Так что моими единомышленниками (при всей расплывчатости этого термина) должны по идеи быть не те, кто согласен с моими оценками и интерпретациями, а те, кто солидарен с моей, грубо говоря, колючестью (я бреюсь по утрам три раза подряд). То есть с тем, что в комплиментарном случае именуют непреклонностью или принципиальностью, а в полемическом — склонностью к скандалу, упрямством и глупой жаждой всем и всему противоречить из принципа.

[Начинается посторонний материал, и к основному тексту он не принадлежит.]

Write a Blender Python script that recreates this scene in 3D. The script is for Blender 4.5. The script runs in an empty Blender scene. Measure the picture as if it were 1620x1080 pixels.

Конечно, быть единомышленником метода, а не его применения, столь же странно, сколь и редко. Но для меня прекрасно и ценно, я признателен тем, кто меня не покинул при множественности и убедительности аргументированных причин сделать это вчера, сегодня, завтра. И всех поздравляю с Новым годом, при всей иллюзорности этой календарной метки, которая — будем надеяться — не лишит нас возможности и перспективы на противостояние. Кому противостоять (делаю вид, что спрашиваю я)? Да, собственно говоря, всем и всему, кого даже краем легкого ангельского крыла касается сила упоения большинством и вера в незыблемость роскошного чувства правоты. За святость противостояния святости, если позволите. Типа, тост.